Jackson-Nakano argues the traditional owners of the land where Parliament House stands, and indeed most of the ACT, are the Kamberri people, after whom the first white landowner, Joshua John Moore, named his land grant in 1824. If she is right—and her book is the most thorough analysis I have seen on the subject—then the Australian Parliament is acknowledging the wrong people, or at the very least using the wrong name for whoever actually qualifies as the descendants of the local Aboriginal people.
The whole issue has been thoroughly complicated by generations of out-marriage by those of Kamberri descent, plus various claims and counter-claims by rival groups in native title tribunals. No one could find the issue easy to resolve. Nonetheless, you would have thought that the federal parliament would have had the resources to research the question properly, and that the Prime Minister’s office would have ensured they did, before allowing Rudd to go ahead with the blunder of using the wrong name at the opening of his first parliament.

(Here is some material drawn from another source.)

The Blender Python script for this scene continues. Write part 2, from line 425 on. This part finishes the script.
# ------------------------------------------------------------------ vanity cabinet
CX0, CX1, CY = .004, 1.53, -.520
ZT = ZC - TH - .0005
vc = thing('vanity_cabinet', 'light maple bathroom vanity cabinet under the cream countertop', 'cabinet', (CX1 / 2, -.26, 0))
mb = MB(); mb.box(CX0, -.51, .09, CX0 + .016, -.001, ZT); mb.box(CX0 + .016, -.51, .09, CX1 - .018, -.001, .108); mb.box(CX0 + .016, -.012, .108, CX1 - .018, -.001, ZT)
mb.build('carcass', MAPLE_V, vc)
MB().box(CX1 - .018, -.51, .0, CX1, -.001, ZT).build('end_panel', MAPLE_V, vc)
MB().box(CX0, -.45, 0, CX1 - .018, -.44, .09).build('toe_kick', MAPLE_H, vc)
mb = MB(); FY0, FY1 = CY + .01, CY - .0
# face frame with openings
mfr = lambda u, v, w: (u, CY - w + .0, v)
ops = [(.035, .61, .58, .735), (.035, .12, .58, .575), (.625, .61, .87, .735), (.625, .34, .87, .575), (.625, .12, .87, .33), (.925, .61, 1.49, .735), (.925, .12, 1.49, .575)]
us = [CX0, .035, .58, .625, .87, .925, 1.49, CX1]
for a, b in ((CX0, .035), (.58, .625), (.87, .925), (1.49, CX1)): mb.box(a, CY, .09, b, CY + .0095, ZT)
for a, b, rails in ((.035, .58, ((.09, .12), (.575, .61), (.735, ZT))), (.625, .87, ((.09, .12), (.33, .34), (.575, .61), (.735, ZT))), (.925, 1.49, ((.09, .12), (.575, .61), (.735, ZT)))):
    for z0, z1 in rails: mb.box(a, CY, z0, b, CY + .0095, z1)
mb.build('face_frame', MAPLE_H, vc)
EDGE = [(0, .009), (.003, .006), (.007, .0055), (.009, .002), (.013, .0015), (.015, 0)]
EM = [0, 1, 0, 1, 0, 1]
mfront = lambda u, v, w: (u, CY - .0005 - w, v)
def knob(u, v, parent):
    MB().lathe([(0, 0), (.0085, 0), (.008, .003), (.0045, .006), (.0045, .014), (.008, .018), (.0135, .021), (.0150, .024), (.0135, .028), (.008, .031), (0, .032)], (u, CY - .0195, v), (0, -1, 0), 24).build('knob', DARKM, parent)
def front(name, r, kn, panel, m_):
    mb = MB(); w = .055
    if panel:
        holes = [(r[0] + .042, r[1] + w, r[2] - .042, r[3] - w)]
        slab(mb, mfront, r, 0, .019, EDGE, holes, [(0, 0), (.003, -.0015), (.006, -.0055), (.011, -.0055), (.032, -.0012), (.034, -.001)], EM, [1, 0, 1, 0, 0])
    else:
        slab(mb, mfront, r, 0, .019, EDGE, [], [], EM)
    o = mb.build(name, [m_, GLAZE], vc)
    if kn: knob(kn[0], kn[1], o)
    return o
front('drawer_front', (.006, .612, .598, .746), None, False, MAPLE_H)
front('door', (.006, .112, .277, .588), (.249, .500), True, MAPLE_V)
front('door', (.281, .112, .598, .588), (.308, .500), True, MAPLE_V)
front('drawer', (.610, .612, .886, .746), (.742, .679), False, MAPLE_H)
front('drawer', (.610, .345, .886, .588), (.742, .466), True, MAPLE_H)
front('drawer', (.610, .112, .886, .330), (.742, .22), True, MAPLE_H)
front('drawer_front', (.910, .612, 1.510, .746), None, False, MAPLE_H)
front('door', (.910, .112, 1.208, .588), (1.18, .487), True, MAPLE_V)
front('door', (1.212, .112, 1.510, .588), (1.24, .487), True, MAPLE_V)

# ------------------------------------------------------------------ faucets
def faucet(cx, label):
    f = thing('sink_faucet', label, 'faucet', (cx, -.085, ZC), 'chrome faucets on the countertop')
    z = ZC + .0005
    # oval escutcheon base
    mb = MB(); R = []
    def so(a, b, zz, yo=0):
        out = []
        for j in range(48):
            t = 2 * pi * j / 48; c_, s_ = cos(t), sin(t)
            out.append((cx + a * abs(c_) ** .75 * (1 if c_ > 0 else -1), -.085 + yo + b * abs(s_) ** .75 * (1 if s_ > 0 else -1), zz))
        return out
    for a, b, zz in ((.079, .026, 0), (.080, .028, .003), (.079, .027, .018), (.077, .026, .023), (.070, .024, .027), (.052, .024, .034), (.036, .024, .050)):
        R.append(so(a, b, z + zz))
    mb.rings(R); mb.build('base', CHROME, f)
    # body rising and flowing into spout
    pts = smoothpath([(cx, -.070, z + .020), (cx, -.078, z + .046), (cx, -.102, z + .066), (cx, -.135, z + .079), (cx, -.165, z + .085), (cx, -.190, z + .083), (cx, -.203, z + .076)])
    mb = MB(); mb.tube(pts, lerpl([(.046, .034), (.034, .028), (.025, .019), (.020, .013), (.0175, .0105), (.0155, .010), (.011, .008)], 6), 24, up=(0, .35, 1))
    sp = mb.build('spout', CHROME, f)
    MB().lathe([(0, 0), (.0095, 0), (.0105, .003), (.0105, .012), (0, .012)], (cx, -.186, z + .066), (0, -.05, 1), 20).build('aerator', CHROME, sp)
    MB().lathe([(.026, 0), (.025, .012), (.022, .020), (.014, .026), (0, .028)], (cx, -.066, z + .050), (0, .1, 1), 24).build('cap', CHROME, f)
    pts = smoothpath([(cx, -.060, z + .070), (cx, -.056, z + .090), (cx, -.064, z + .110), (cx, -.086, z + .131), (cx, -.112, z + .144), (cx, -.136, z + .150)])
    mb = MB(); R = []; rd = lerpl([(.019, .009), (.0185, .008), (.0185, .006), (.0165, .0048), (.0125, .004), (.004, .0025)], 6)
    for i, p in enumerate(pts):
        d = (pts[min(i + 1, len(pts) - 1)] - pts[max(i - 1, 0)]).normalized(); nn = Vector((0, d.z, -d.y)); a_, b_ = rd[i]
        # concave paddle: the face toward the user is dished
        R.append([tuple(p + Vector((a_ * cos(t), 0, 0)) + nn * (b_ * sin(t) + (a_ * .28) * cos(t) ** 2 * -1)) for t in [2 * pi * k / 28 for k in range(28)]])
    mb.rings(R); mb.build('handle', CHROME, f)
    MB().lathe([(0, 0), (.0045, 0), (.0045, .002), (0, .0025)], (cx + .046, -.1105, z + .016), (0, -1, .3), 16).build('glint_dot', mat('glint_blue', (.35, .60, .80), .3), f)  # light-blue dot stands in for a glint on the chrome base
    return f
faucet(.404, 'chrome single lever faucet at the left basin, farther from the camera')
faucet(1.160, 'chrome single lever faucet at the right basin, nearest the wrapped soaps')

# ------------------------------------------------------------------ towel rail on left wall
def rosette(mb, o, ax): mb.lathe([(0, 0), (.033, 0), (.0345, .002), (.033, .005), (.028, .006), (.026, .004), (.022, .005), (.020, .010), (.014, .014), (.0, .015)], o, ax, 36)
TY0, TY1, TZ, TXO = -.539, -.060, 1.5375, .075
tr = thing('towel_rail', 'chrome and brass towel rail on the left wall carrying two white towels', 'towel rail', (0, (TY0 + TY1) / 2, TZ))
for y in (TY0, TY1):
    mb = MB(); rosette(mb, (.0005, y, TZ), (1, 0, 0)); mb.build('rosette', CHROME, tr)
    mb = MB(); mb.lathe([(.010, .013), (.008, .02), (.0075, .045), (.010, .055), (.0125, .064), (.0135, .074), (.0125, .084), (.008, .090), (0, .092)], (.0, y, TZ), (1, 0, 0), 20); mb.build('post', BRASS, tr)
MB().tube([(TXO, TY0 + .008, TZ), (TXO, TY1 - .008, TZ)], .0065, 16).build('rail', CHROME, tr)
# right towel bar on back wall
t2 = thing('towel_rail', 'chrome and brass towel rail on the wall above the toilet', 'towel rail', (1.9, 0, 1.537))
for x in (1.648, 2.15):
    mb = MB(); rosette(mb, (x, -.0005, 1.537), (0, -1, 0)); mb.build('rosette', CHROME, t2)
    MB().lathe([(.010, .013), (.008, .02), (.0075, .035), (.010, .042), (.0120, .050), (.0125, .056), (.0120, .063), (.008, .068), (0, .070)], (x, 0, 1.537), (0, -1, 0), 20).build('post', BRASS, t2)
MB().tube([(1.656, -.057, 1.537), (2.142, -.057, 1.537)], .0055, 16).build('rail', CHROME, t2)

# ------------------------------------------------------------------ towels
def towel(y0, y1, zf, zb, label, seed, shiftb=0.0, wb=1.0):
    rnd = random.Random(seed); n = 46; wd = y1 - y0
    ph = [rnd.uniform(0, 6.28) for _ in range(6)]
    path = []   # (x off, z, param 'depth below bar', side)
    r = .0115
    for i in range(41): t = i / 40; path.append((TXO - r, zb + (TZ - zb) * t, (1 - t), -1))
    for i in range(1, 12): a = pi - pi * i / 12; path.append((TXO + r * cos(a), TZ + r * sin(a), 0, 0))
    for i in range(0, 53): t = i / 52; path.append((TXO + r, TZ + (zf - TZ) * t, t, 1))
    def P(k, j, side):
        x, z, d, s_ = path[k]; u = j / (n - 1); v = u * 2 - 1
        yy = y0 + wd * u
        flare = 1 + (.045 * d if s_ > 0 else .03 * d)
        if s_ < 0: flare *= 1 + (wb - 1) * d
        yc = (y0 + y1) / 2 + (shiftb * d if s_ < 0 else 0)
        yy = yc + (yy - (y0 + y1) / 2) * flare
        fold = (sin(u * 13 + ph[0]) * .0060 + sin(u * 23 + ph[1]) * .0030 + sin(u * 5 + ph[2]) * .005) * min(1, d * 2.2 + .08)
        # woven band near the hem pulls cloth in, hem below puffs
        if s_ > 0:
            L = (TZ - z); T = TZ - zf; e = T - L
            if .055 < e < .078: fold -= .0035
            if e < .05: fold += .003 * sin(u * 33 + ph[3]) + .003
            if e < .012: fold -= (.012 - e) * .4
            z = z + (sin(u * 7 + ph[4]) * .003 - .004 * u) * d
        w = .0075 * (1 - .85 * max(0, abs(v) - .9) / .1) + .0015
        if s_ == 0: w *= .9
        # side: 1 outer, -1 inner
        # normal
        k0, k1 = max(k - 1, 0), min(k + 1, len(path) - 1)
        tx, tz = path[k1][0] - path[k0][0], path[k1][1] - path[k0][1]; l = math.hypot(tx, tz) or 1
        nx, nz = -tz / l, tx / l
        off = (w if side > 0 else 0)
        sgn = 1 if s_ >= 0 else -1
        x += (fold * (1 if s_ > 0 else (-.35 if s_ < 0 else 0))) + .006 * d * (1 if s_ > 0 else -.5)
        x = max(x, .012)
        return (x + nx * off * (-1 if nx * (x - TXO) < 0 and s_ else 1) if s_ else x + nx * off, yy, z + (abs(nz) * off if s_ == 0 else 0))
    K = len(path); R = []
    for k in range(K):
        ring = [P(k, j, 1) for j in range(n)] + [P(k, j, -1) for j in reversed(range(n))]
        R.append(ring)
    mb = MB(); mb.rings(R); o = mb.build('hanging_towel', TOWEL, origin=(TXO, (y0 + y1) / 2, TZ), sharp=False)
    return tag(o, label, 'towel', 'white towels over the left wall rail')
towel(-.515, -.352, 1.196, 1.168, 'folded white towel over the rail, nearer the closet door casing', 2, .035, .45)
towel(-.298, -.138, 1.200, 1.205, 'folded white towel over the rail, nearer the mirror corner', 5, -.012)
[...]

If Australian leftists want to continue inventing Aboriginal traditions, they obviously need to lift the quality of their research. In fact, they would be better off giving away the whole tawdry game. Most of the white dignitaries who speak these rites are merely going through the motions, and traditional Aborigines don’t recognise or treat them seriously. In such circumstances, no one can seriously claim they contribute to inter-racial respect or reconciliation. And, as even an old Marxist hack like Eric Hobsbawm has demonstrated, there is always a good market for authors who seek to expose mythologies and shine the light of reason into dark places.